Relato de um brasileiro, atualmente chefe dos mordomos da família real da Arábia Saudita: “Antes de trabalhar na Casa de Saud, prestei meus serviços a um dos hotéis mais exclusivos, nos Emirados Árabes. Fui testemunha de situações no mínimo bizarras. Atendi a uma socialite que quis um tigre de bengala em um evento na sua suíte. Outra disse precisar urgente de água Evian para ser utilizada em seus banhos, torneiras e vasos sanitários: era questão de vida ou morte. Um casal que mora no deserto pediu-me dez pinguins para a festa de aniversário do filho. Embora com grande dificuldade, consegui atender a esses pedidos e muitos outros.”

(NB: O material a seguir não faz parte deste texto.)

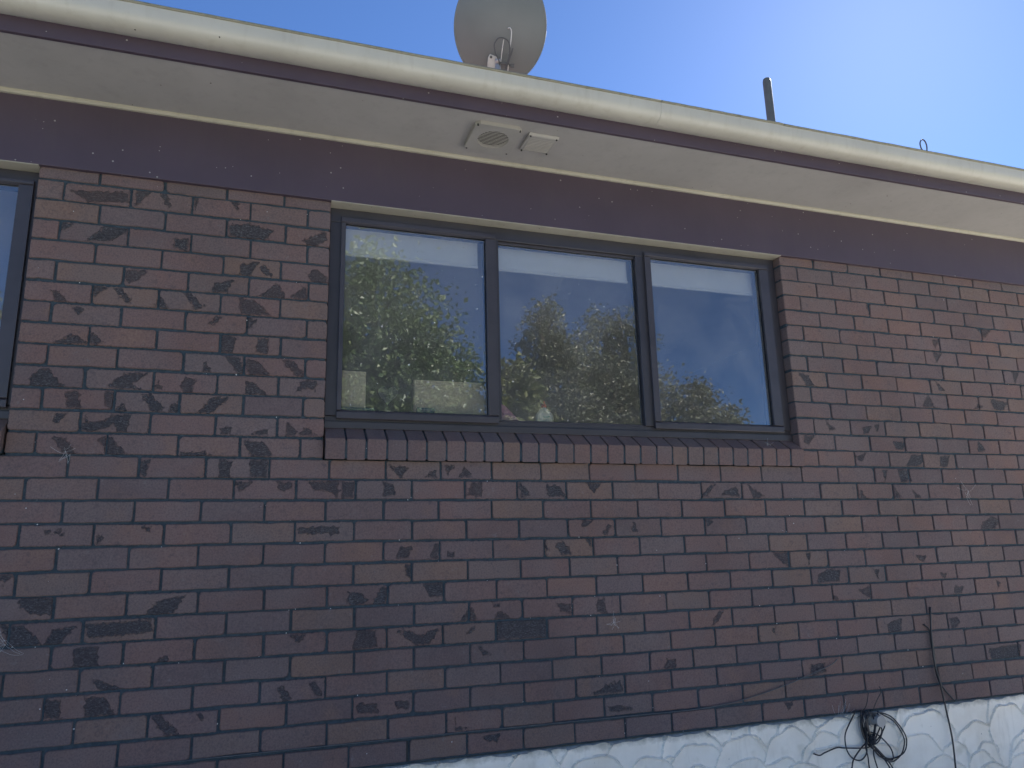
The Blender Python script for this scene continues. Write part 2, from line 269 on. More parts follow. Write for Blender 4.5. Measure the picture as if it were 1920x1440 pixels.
def brick_material(name, scarred, lift=1.0):
    t = NT(name)
    tc = t.obj()
    oi = t.n('ObjectInfo').outputs['Random']
    isl = t.n('NewGeometry').outputs['Random Per Island']
    rnd = t.math('FRACT', t.math('ADD', oi, t.math('MULTIPLY', isl, 0.917)))
    off = t.n('CombineXYZ')
    for i, k in enumerate((31.0, 17.0, 23.0)):
        t.l(t.math('MULTIPLY', rnd, k), off.inputs[i])
    va = t.n('VectorMath', _operation='ADD')
    t.l(tc, va.inputs[0]); t.l(off.outputs[0], va.inputs[1])
    v = va.outputs[0]
    k = lift * 0.66
    base = t.ramp(rnd, [(0.0, (0.218*k, 0.149*k, 0.143*k)), (0.18, (0.232*k, 0.148*k, 0.137*k)), (0.36, (0.194*k, 0.146*k, 0.150*k)),
                        (0.52, (0.248*k, 0.156*k, 0.136*k)), (0.66, (0.204*k, 0.157*k, 0.156*k)), (0.8, (0.248*k, 0.168*k, 0.140*k)), (0.9, (0.178*k, 0.132*k, 0.136*k)), (1.0, (0.212*k, 0.140*k, 0.132*k))])
    big = t.noise(v, 6.5, 2)
    base = t.mix(t.rng(big, 0.42, 0.70, 0.0, 0.5), base, (0.196*k, 0.166*k, 0.170*k))
    base = t.mix(t.rng(big, 0.40, 0.24, 0.0, 0.5), base, (0.272*k, 0.174*k, 0.136*k))
    wide = t.noise(t.n('NewGeometry').outputs['Position'], 1.3, 3, 0.6)
    base = t.mix(1.0, base, t.ramp(wide, [(0.3, (0.84, 0.80, 0.77)), (0.5, (1.05, 1.0, 0.95)), (0.7, (1.17, 1.12, 1.07))]), 'MULTIPLY')
    fine = t.noise(v, 150, 3, 0.75)
    base = t.mix(1.0, base, t.ramp(fine, [(0.32, (0.74, 0.74, 0.75)), (0.5, (1.0, 1.0, 1.0)), (0.68, (1.18, 1.17, 1.16))]), 'MULTIPLY')
    blot = t.noise(v, 30, 3, 0.7)
    base = t.mix(t.rng(blot, 0.58, 0.74, 0.0, 0.5), base, (0.06, 0.052, 0.058))
    base = t.mix(t.rng(blot, 0.36, 0.24, 0.0, 0.35), base, (0.20, 0.19, 0.195))
    nrm = t.bump(fine, 0.5, 0.0016)
    if scarred:
        # broken, rough patches of the face (per-vertex mask, ragged by noise)
        at = t.n('Attribute', _attribute_name='scar').outputs['Fac']
        rag = t.noise(v, 60, 3, 0.75)
        mask = t.rng(t.math('ADD', at, t.math('MULTIPLY', t.math('SUBTRACT', rag, 0.5), 2.0)), 0.40, 0.66)
        mp = t.n('Mapping')
        mp.inputs['Rotation'].default_value = (0, 0.6, 0)
        mp.inputs['Scale'].default_value = (1, 1, 2.4)
        t.l(v, mp.inputs['Vector'])
        strand = t.noise(mp.outputs[0], 105, 3, 0.8)
        sc = t.ramp(strand, [(0.36, (0.036, 0.036, 0.042)), (0.48, (0.068, 0.065, 0.072)), (0.57, (0.112, 0.108, 0.116)), (0.68, (0.22, 0.22, 0.23))])
        depth = t.rng(rnd, 0.0, 1.0, 0.52, 0.92)
        base = t.mix(t.math('MULTIPLY', mask, depth), base, sc)
        nrm = t.bump(t.math('MULTIPLY', mask, strand), 1.0, 0.014, nrm)
    else:
        dots = t.specks(v, 55, 0.14, 0.988)
        base = t.mix(t.math('MULTIPLY', dots, 0.8), base, (0.6, 0.6, 0.58))
    t.l(base, t.b.inputs['Base Color'])
    t.b.inputs['Roughness'].default_value = 0.82
    t.l(nrm, t.b.inputs['Normal'])
    return t.m

M = {}
M['brick'] = brick_material('brick_face', False)
M['broken_brick'] = brick_material('broken_brick_face', True)
M['sill_brick'] = brick_material('sill_brick_face', False, 0.92)
def mortar_material():
    t = NT('dark_mortar')
    v = t.obj()
    n = t.noise(v, 60, 4, 0.7)
    c = t.ramp(n, [(0.3, (0.026, 0.040, 0.050)), (0.6, (0.044, 0.064, 0.078)), (0.85, (0.078, 0.098, 0.11))])
    c = t.mix(t.specks(v, 70, 0.22, 0.955), c, (0.55, 0.56, 0.55))
    t.l(c, t.b.inputs['Base Color'])
    t.b.inputs['Roughness'].default_value = 0.95
    t.l(t.bump(n, 0.8, 0.006), t.b.inputs['Normal'])
    return t.m
M['mortar'] = mortar_material()

def paint(name, col, rough=0.45, dark=None, light=None, dirt=(0.1, 0.09, 0.07), dirtamt=0.25):
    t = NT(name)
    v = t.obj()
    n = t.noise(v, 2.2, 5, 0.6)
    c = t.ramp(n, [(0.3, tuple(x * 0.88 for x in col)), (0.7, tuple(x * 1.06 for x in col))])
    mp = t.n('Mapping'); mp.inputs['Scale'].default_value = (6, 6, 0.9); t.l(v, mp.inputs['Vector'])
    streak = t.rng(t.noise(mp.outputs[0], 4, 4, 0.6), 0.52, 0.78)
    c = t.mix(t.math('MULTIPLY', streak, dirtamt), c, dirt)
    if dark:
        c = t.mix(t.specks(v, 38, 0.16, dark), c, (0.06, 0.05, 0.04))
    if light:
        c = t.mix(t.math('MULTIPLY', t.specks(v, 44, 0.17, light), 0.7), c, (0.42, 0.4, 0.36))
    t.l(c, t.b.inputs['Base Color'])
    t.b.inputs['Roughness'].default_value = rough
    t.l(t.bump(t.noise(v, 45, 3), 0.08, 0.004), t.b.inputs['Normal'])
    return t.m
M['maroon'] = paint('maroon_board_paint', (0.074, 0.052, 0.070), 0.5, light=0.90, dirt=(0.085, 0.07, 0.075))
M['cream'] = paint('cream_paint', (0.42, 0.385, 0.30), 0.5, dark=0.975)
M['soffit'] = paint('soffit_paint', (0.40, 0.375, 0.345), 0.6, dark=0.975, dirtamt=0.12)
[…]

Ao ler a descrição, imediatamente veio-me à mente um aforismo do filósofo Epicuro: “Nada é suficiente para quem julgar o suficiente demasiadamente pouco.” E fiz esta indagação: qual é o limite do ser humano? Na medida em que status e dinheiro despertam em uma pessoa sentimentos de onipotência, ele para de existir. Será por tédio? Qualquer coisa é possível e nasce a compulsão de estar sempre querendo algo, escancarando uma condição de privilégio, pois tudo pode ser obtido? É uma armadilha perigosa, pois o fastio ronda os eternamente insatisfeitos. Longe de mim fazer a apologia do ascetismo. É bom usufruir a existência em termos materiais. Mas se ao estalar os dedos qualquer impulso é realizado, passa-se a entrar no campo do desregramento emocional. E é provável que essa espiral não encontre jamais o prazer e a alegria obtidos pelo esforço. Tal é a nossa estrutura interna. Conter-se é a regra primeira na obtenção de uma boa envergadura moral e refinamento do caráter.
Nisso transparece a maneira como lidamos com o poder. Eu posso, quero, exijo. Poucos se mantêm sábios em situações assim. O imperador Marco Aurélio, ao participar de cerimônias públicas, vendo-se ovacionado pela multidão, solicitava a um escravo que, de tempos em tempos, sussurrasse no seu ouvido: “Memento mori “– lembra-te que vais morrer. Sábio. Mas isso parece uma realidade cada vez mais distante desses homens e mulheres entronizados como deuses num mundo regido pela idolatria à riqueza. Próximo de nós, percebemos em diversas ocasiões o comportamento errático de quem ascende na hierarquia econômica ou profissional. A possibilidade de estar no comando revela a nossa verdadeira natureza.
Somos estranhos, bem estranhos. Talvez por isso as escolas do conhecimento nos incitam a dominar o ímpeto do autoritarismo. A lição é olharmos dentro de nós mesmos. Promover uma constante investigação em nosso interior – trabalho inesgotável. A vontade é potente e nos leva a fomentar conquistas admiráveis. Porém, nem todos (ou quase ninguém) têm a inteligência e o autocontrole necessários e sabem até onde ir e quando parar.
Ainda Epicuro: “Se queres enriquecer Pítocles, não lhe acrescente riquezas: diminui-lhe os desejos.”